Celebrated scholar-author to be Rabbi Wall Lecturer

Professor Jonathan Sarna of Brandeis, author of 'American Judaism: A History," to speak on campus February 19

February 3, 2020

Professor Jonathan Sarna

This year’s annual Rabbi Wall Lecture speaker at Saint Michael’s College on Wednesday, February 19 at 4:30 p.m. in the Dion Family Student Center Roy Room will be Jonathan Sarna, a Brandeis University professor and prominent international author and scholar widely recognized as a leading commentator on American Jewish history, religion and life.

“In this era of increased Antisemitism and other identity-based strife and violence, we’re most honored to have Professor Sarna come to Saint Michael’s to shed historical light on these issues plaguing our society,” said Jeff Trumbower, the College’s interim vice president for academic affairs/professor of religious studies.

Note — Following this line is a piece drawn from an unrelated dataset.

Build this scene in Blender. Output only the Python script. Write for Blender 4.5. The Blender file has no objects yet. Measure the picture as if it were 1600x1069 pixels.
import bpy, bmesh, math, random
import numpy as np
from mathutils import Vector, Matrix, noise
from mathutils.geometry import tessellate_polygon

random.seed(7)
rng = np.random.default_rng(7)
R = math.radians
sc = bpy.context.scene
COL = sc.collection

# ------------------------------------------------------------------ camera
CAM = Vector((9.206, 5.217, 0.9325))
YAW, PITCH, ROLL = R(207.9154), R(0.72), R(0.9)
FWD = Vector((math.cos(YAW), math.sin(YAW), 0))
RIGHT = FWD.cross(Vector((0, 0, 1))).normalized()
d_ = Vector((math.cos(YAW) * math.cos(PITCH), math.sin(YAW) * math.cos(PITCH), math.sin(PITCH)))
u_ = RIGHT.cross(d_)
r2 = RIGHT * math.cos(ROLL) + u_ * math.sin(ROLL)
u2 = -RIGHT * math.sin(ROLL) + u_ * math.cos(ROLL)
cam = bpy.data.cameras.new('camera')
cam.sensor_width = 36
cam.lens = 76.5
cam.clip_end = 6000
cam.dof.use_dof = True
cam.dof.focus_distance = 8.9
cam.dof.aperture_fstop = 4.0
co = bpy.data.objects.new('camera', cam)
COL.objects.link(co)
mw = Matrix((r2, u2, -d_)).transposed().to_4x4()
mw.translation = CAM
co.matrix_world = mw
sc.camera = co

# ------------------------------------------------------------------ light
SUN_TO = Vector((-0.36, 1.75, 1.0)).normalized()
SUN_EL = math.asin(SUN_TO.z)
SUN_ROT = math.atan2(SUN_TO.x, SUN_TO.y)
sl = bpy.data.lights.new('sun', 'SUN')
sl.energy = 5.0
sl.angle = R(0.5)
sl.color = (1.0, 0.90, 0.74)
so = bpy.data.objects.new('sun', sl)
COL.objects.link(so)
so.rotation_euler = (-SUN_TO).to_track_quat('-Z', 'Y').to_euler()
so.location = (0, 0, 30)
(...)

This annual lecture honors the memory of Rabbi Max Wall (1915-2009), long-time rabbi of Ohavi Zedek synagogue, and part-time professor at Saint Michael’s College. Besides being the spiritual leader at Ohavi Zedek for decades, Rabbi Wall took ground-breaking initiative in the early 1960s to forge a lasting relationship with Saint Michael’s College, including teaching courses, initiating a Judaica collection in the library and establishing this lecture series.

As an author, Sarna is best known for the acclaimed American Judaism: A History, recently published in a second edition. Winner of the Jewish Book Council’s “Jewish Book of the Year Award” in 2004, it has been praised as being “the single best description of American Judaism during its 350 years on American soil.” The speaker was dubbed by the Forward newspaper in 2004 as one of America’s 50 most influential American Jews.

He is University Professor and the Joseph H. & Belle R. Braun Professor of American Jewish History and Director of the Schusterman Center for Israel Studies at Brandeis University near Boston. He is also past president of the Association for Jewish Studies and Chief Historian of the National Museum of American Jewish History in Philadelphia. He was Chief Historian for the 350th commemoration of the American Jewish community and is in 2009, he was elected to the American Academy of Arts and Sciences. He holds four honorary degrees.

Born in Philadelphia, and raised in New York and Boston, Sarna attended Brandeis University, the Boston Hebrew College, Merkaz HaRav Kook in Jerusalem, and Yale University, where he obtained his doctorate in 1979. From 1979-1990, he taught at Hebrew Union College-Jewish Institute of Religion in Cincinnati, where he rose to become Professor of American Jewish history and Director of the Center for the Study of the American Jewish Experience. He has also taught at Harvard, Yale, the University of Cincinnati, and at the Hebrew University in Jerusalem.

Sarna came back to Brandeis in 1990 to teach American Jewish history in its Department of Near Eastern & Judaic Studies. He chaired that department three different times, chaired Brandeis’ Hornstein Jewish Professional Leadership Program twice, and now directs its Schusterman Center for Israel Studies. He also chairs the Academic Advisory and Editorial Board of the Jacob Rader Marcus Center of the American Jewish Archives in Cincinnati.

He is married to Professor Ruth Langer, and they have two married children, Aaron and Leah.

Selected Publications

Including American Judaism: A History, Jonathan Sarna has written, edited, or co-edited more than thirty books, including Lincoln and the Jews: A History (with Benjamin Shapell) and When General Grant Expelled the Jews.